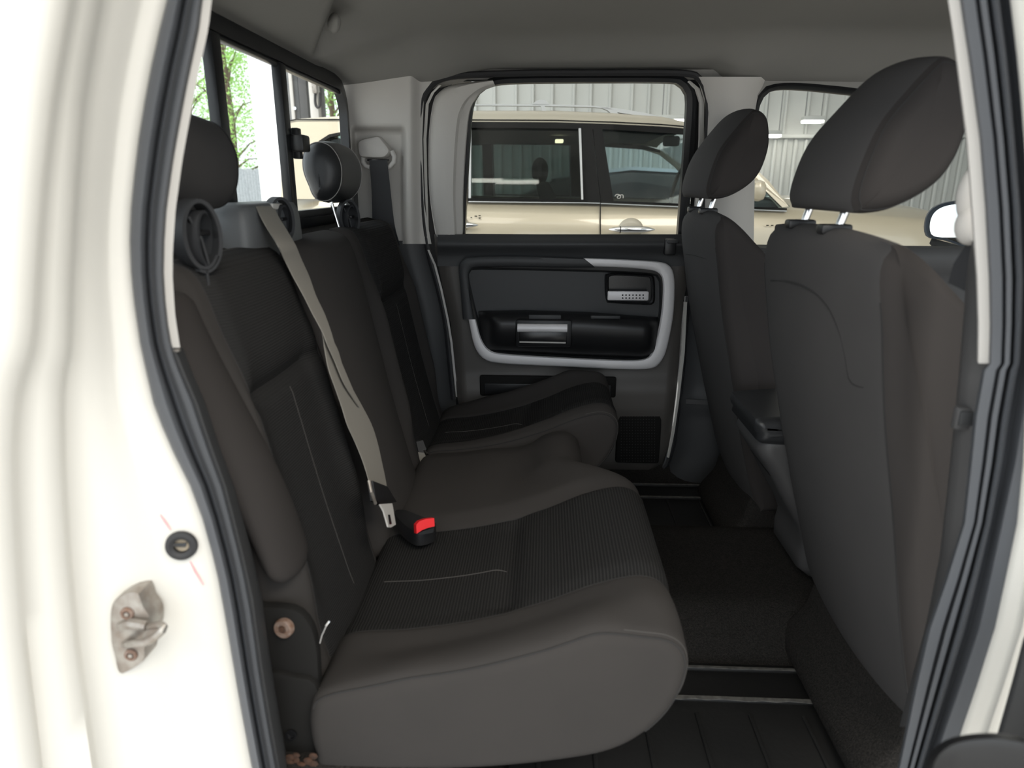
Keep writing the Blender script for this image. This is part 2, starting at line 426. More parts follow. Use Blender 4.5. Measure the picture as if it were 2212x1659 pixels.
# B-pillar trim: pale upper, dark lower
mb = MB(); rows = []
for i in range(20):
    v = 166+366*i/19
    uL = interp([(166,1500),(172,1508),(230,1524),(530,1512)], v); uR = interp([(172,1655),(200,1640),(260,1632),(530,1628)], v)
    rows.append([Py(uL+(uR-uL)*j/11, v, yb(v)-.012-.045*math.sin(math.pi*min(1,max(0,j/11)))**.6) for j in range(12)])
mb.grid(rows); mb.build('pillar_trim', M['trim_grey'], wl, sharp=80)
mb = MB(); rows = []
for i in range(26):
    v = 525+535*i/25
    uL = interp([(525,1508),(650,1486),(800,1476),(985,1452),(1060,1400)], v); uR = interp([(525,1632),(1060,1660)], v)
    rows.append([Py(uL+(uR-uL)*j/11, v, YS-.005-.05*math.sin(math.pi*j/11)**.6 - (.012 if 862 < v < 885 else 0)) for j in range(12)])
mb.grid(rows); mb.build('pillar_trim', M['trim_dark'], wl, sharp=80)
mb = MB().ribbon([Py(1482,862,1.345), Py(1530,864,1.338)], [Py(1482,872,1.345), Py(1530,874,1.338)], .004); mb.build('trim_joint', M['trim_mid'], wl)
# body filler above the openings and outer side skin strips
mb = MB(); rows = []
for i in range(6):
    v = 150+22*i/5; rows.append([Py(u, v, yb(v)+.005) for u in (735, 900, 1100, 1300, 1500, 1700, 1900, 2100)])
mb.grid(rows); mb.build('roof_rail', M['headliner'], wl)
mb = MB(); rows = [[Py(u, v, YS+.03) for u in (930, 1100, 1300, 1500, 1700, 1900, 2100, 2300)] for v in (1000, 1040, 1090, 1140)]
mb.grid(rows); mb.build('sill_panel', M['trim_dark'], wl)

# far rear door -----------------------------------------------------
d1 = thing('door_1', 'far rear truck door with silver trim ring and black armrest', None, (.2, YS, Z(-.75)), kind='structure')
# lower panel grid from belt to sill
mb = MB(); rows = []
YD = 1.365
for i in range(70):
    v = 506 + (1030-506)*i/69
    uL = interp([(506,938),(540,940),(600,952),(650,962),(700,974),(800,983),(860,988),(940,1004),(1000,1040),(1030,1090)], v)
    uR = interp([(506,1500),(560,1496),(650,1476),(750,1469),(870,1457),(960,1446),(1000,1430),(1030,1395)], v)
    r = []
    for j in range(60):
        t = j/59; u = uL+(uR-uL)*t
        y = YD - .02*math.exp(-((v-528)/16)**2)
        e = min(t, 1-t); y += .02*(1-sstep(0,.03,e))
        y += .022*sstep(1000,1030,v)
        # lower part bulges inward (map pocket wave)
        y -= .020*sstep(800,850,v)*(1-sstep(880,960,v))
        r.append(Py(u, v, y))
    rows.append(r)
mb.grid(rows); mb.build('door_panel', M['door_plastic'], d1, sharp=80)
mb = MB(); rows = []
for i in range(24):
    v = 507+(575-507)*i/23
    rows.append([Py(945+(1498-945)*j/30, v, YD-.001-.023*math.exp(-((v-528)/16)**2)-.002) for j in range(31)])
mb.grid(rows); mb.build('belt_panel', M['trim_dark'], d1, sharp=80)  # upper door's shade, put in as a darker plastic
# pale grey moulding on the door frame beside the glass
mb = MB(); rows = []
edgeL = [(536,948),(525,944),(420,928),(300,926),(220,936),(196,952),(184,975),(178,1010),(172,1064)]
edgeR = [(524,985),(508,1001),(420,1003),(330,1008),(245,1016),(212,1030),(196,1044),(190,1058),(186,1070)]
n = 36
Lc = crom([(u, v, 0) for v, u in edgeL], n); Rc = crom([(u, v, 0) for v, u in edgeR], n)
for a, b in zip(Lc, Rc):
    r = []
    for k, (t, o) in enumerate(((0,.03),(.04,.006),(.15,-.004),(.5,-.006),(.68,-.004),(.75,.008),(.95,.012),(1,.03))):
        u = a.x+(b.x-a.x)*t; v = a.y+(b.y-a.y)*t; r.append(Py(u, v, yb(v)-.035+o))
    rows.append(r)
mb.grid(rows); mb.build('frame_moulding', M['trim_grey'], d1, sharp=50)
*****
Every line should be retyped exactly, with the pictures omitted.

**Task solution**
Keep writing the Blender script for this image. This is part 2, starting at line 426. More parts follow. Use Blender 4.5. Measure the picture as if it were 2212x1659 pixels.
# B-pillar trim: pale upper, dark lower
mb = MB(); rows = []
for i in range(20):
    v = 166+366*i/19
    uL = interp([(166,1500),(172,1508),(230,1524),(530,1512)], v); uR = interp([(172,1655),(200,1640),(260,1632),(530,1628)], v)
    rows.append([Py(uL+(uR-uL)*j/11, v, yb(v)-.012-.045*math.sin(math.pi*min(1,max(0,j/11)))**.6) for j in range(12)])
mb.grid(rows); mb.build('pillar_trim', M['trim_grey'], wl, sharp=80)
mb = MB(); rows = []
for i in range(26):
    v = 525+535*i/25
    uL = interp([(525,1508),(650,1486),(800,1476),(985,1452),(1060,1400)], v); uR = interp([(525,1632),(1060,1660)], v)
    rows.append([Py(uL+(uR-uL)*j/11, v, YS-.005-.05*math.sin(math.pi*j/11)**.6 - (.012 if 862 < v < 885 else 0)) for j in range(12)])
mb.grid(rows); mb.build('pillar_trim', M['trim_dark'], wl, sharp=80)
mb = MB().ribbon([Py(1482,862,1.345), Py(1530,864,1.338)], [Py(1482,872,1.345), Py(1530,874,1.338)], .004); mb.build('trim_joint', M['trim_mid'], wl)
# body filler above the openings and outer side skin strips
mb = MB(); rows = []
for i in range(6):
    v = 150+22*i/5; rows.append([Py(u, v, yb(v)+.005) for u in (735, 900, 1100, 1300, 1500, 1700, 1900, 2100)])
mb.grid(rows); mb.build('roof_rail', M['headliner'], wl)
mb = MB(); rows = [[Py(u, v, YS+.03) for u in (930, 1100, 1300, 1500, 1700, 1900, 2100, 2300)] for v in (1000, 1040, 1090, 1140)]
mb.grid(rows); mb.build('sill_panel', M['trim_dark'], wl)

# far rear door -----------------------------------------------------
d1 = thing('door_1', 'far rear truck door with silver trim ring and black armrest', None, (.2, YS, Z(-.75)), kind='structure')
# lower panel grid from belt to sill
mb = MB(); rows = []
YD = 1.365
for i in range(70):
    v = 506 + (1030-506)*i/69
    uL = interp([(506,938),(540,940),(600,952),(650,962),(700,974),(800,983),(860,988),(940,1004),(1000,1040),(1030,1090)], v)
    uR = interp([(506,1500),(560,1496),(650,1476),(750,1469),(870,1457),(960,1446),(1000,1430),(1030,1395)], v)
    r = []
    for j in range(60):
        t = j/59; u = uL+(uR-uL)*t
        y = YD - .02*math.exp(-((v-528)/16)**2)
        e = min(t, 1-t); y += .02*(1-sstep(0,.03,e))
        y += .022*sstep(1000,1030,v)
        # lower part bulges inward (map pocket wave)
        y -= .020*sstep(800,850,v)*(1-sstep(880,960,v))
        r.append(Py(u, v, y))
    rows.append(r)
mb.grid(rows); mb.build('door_panel', M['door_plastic'], d1, sharp=80)
mb = MB(); rows = []
for i in range(24):
    v = 507+(575-507)*i/23
    rows.append([Py(945+(1498-945)*j/30, v, YD-.001-.023*math.exp(-((v-528)/16)**2)-.002) for j in range(31)])
mb.grid(rows); mb.build('belt_panel', M['trim_dark'], d1, sharp=80)  # upper door's shade, put in as a darker plastic
# pale grey moulding on the door frame beside the glass
mb = MB(); rows = []
edgeL = [(536,948),(525,944),(420,928),(300,926),(220,936),(196,952),(184,975),(178,1010),(172,1064)]
edgeR = [(524,985),(508,1001),(420,1003),(330,1008),(245,1016),(212,1030),(196,1044),(190,1058),(186,1070)]
n = 36
Lc = crom([(u, v, 0) for v, u in edgeL], n); Rc = crom([(u, v, 0) for v, u in edgeR], n)
for a, b in zip(Lc, Rc):
    r = []
    for k, (t, o) in enumerate(((0,.03),(.04,.006),(.15,-.004),(.5,-.006),(.68,-.004),(.75,.008),(.95,.012),(1,.03))):
        u = a.x+(b.x-a.x)*t; v = a.y+(b.y-a.y)*t; r.append(Py(u, v, yb(v)-.035+o))
    rows.append(r)
mb.grid(rows); mb.build('frame_moulding', M['trim_grey'], d1, sharp=50)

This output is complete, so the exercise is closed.